Im not sure who was responsible for the decision to not go through with a SWIFT cutoff (looking at you scholz). Russia will pay, to some extent, for their actions but it’s clear that democratically elected politicians of the west can be trusted to put short sighted goals ahead of a firm stand against tyranny and the future threats it represents.
The more I ponder this invasion, the more it seems like a strange distraction.

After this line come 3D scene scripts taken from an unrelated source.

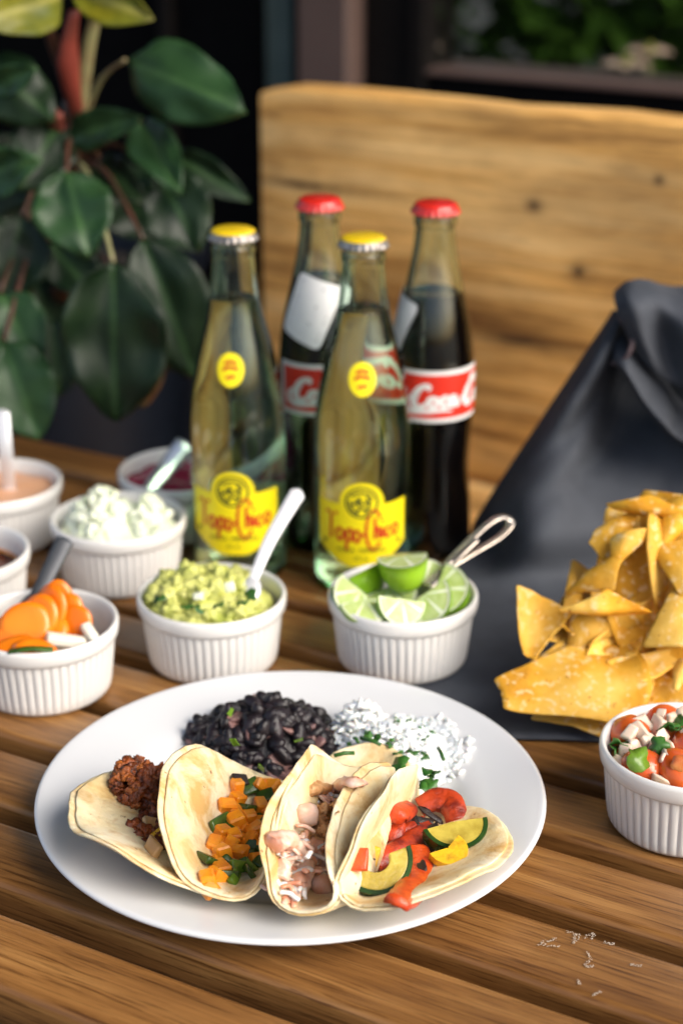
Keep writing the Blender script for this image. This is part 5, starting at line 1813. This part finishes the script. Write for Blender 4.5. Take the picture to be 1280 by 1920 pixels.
K = [
    ('large flat speckled tortilla chip lying in front of the heap', (0.0669,0.8781,0.0244), (0.1506,0.9244,0.0423), (0.1605,0.8676,0.0173), .006, .16),
    ('tortilla chip mostly hidden under the large flat front one', (0.1058,0.8901,0.0102), (0.1701,0.9119,0.0158), (0.1505,0.8688,0.0077), .004, .1),
    ('curled cup shaped tortilla chip at the left end of the heap', (0.1074,0.8969,0.0401), (0.103,0.9257,0.0727), (0.132,0.922,0.0594), -.016, .12),
    ('narrow tan tortilla chip tip between the cup shaped and the front one', (0.1048,0.9039,0.0299), (0.1316,0.9219,0.0422), (0.1508,0.9008,0.0252), .003, .1),
    ('orange tortilla chip standing behind the front one', (0.1328,0.915,0.038), (0.1359,0.9295,0.0558), (0.1724,0.9218,0.0519), .010, .15),
    ('long curled tortilla chip strip above the large front one', (0.1382,0.9018,0.0447), (0.1867,0.9251,0.0723), (0.169,0.9057,0.0421), -.016, .05),
    ('tortilla chip lying edge on at the middle left of the heap', (0.1263,0.9221,0.0621), (0.1523,0.9208,0.0743), (0.1779,0.9167,0.0633), .014, .06),
    ('folded tortilla chip leaning up from the middle left', (0.1312,0.9374,0.0617), (0.1679,0.9423,0.089), (0.1576,0.9244,0.0719), .014, .1),
    ('square cornered tortilla chip pointing left near the top of the heap', (0.1446,0.953,0.0946), (0.1743,0.9622,0.1058), (0.1557,0.9377,0.0836), .006, .12),
    ('pale tortilla chip overlapping the square cornered one', (0.1585,0.9351,0.0834), (0.1575,0.9428,0.097), (0.1806,0.9415,0.1016), .010, .15),
    ('topmost tortilla chip, arched and pale edged', (0.1571,0.9688,0.1078), (0.1808,0.9624,0.1166), (0.212,0.9476,0.1041), .014, .15),
    ('tortilla chip standing on edge under the topmost one', (0.184,0.9415,0.088), (0.1903,0.9557,0.1125), (0.2129,0.9558,0.1132), .012, .15),
    ('reddish tortilla chip edge between the pale one and the broad right one', (0.1786,0.9534,0.0855), (0.1959,0.9531,0.0897), (0.1901,0.9341,0.0725), .006, .1),
    ('broad tortilla chip at the right edge in the middle of the heap', (0.181,0.9399,0.0921), (0.2159,0.9405,0.0969), (0.1981,0.907,0.0666), .010, .15),
    ('tortilla chip hanging down below the broad right one', (0.2001,0.9329,0.0817), (0.1726,0.8948,0.0544), (0.2144,0.8998,0.0549), .012, .12),
    ('flat speckled tortilla chip right of the large front one', (0.1533,0.9025,0.0396), (0.2001,0.9093,0.0457), (0.1719,0.8909,0.0319), -.006, .10),
    ('small upright tortilla chip at the right edge below', (0.189,0.8863,0.0241), (0.1934,0.9166,0.0372), (0.2078,0.9134,0.036), .008, .1),
    ('dark tortilla chip tip under the large front one on the right', (0.174,0.8879,0.0156), (0.1658,0.9083,0.0255), (0.1828,0.9089,0.0272), .004, .1),
    ('brown tortilla chip lying deep at the lower right', (0.1805,0.8999,0.0174), (0.1857,0.9183,0.03), (0.2095,0.899,0.0193), .006, .1),
    ('tortilla chip deep in the middle of the heap', (0.1607,0.945,0.0692), (0.1933,0.9433,0.0717), (0.187,0.929,0.0595), .008, .1),
    ('tortilla chip low behind the orange standing one', (0.1385,0.9334,0.0434), (0.1643,0.9427,0.0564), (0.1884,0.9295,0.0418), .008, .1),
    ('shaded tortilla chip behind the square cornered one', (0.1555,0.9555,0.0749), (0.1753,0.967,0.0906), (0.1932,0.9537,0.0757), .008, .1),
    ('shaded tortilla chip under the broad right one', (0.1687,0.9236,0.0413), (0.1981,0.9357,0.0527), (0.2141,0.9141,0.0357), .008, .1),
    ('shaded tortilla chip under the topmost one', (0.1721,0.9657,0.0877), (0.182,0.9753,0.1062), (0.2192,0.9623,0.0892), .008, .1),
]
for i, (lab, a, b, c, bu, ar) in enumerate(K):
    chip(lab, a, b, c, bu, ar, i, .30 if i == 0 else .10 + .05 * (i % 3))

rc_ = random.Random(77)
BURIED = ['half buried tortilla chip left of the middle of the heap',
          'half buried tortilla chip on the left slope beside the square cornered one',
          'half buried tortilla chip low on the right, below the middle',
          'half buried tortilla chip above the small upright one at the right edge',
          'half buried tortilla chip at the foot of the heap near the tomato salsa',
          'half buried tortilla chip high on the right, under the topmost one',
          'half buried tortilla chip at the right edge level with the middle',
          'half buried tortilla chip at the top right edge of the heap',
          'half buried tortilla chip at the right edge below the broad one',
          'half buried tortilla chip at the lower right edge of the photo',
          'half buried tortilla chip right beside the cup shaped one',
          'half buried tortilla chip behind the long curled strip']
for bi, p in enumerate(((0.154,0.9342,0.05), (0.1709,0.9527,0.0761), (0.1858,0.9259,0.0471), (0.1916,0.9163,0.0311), (0.1818,0.9122,0.0279), (0.1962,0.945,0.0796), (0.2001,0.9351,0.0669), (0.1988,0.9586,0.0977), (0.2056,0.926,0.054), (0.2078,0.9125,0.033), (0.151,0.9386,0.0583), (0.1874,0.9348,0.0688))):
    c = Vector(p)
    a0 = rc_.uniform(0, 6.28)
    q = Euler((R(rc_.uniform(15, 75)), R(rc_.uniform(-35, 35)), R(rc_.uniform(-50, 50)))).to_matrix()
    pts = [c + q @ Vector((math.cos(a0 + k * 2.1) * .034, math.sin(a0 + k * 2.1) * .034, 0)) for k in range(3)]
    low = min(v.z for v in pts)
    if low < .004:
        pts = [v + Vector((0, 0, .004 - low)) for v in pts]
    chip(BURIED[bi], *pts, rc_.uniform(-.012, .014), .14, rc_.random() * 50)
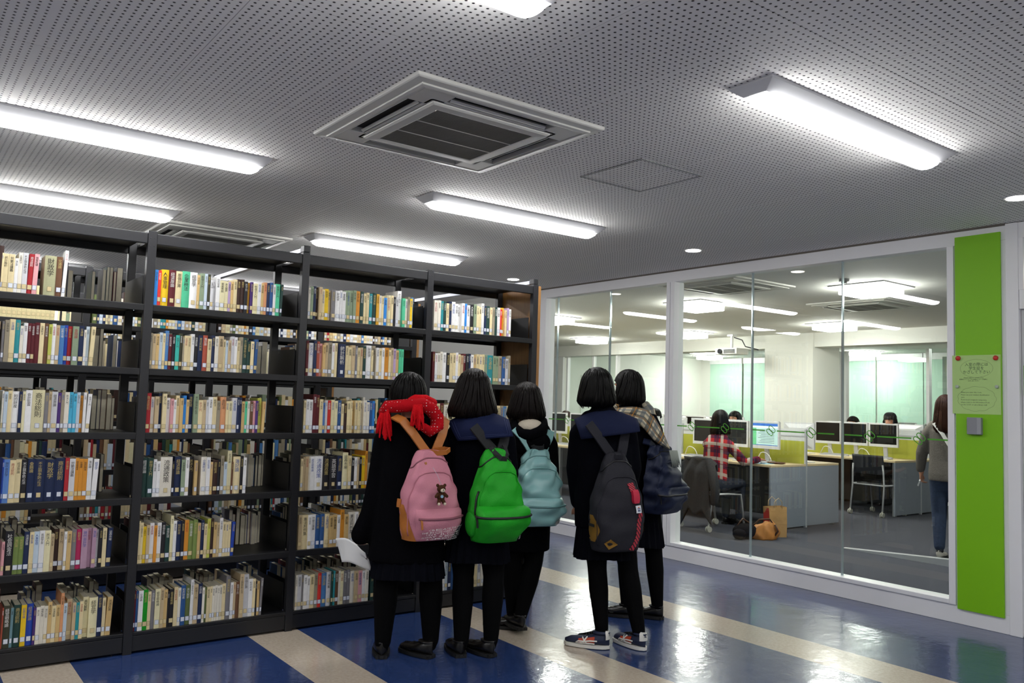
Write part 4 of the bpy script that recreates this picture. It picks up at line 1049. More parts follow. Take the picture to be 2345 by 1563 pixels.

If I was a security person, I’d be on red alert.
In either chess or fencing, there are reasons behind movements that force people into weak positions, leaving vulnerability.
Feint: A false attack intended to get a defensive reaction from the opposing fencer, thus creating the opportunity for a genuine attack (“feint-disengage attack”)
It has been reported that Russia pays Ukraine $2B per year to transport natural gas across Ukraine and that Ukraine wanted a bigger piece of the natural gas profits.
Ukraine also wanted to be more like other former Russian satellites- which have become much wealthier than Ukraine, by moving closer in alliance with NATO/ Western Europe.
The window of opportunity for Putin to put a stop to Ukraine moving even further away from Russia (and closer to NATOesque countries) was closing fast. Plus, now Putin no longer needs to pay $2B/ year- maybe more with Nord Stream 2. He is a very simple – not as complicated as people are imagining. He is simply a thug who wants to protect his turf and increase his cash flow.
“A thug who wants to protect his turf and increase his cash flow” and who is supported by Donald Trump, Mike Pompeo, Nikki Haley, Kevin McCarthy, Rupert Murdoch, and a gaggle of Putin-loving propagandists at Fox, including Tucker Carlson, Sean Hannity, Laura Ingraham, and Maria Bartiromo.
Another thought that’s crossed my mind, admittedly with no evidence, is that perhaps Putin is sick, physically. Perhaps he knows his days are numbered, and there are certain things he wants to accomplish before he’s done, regardless of cost.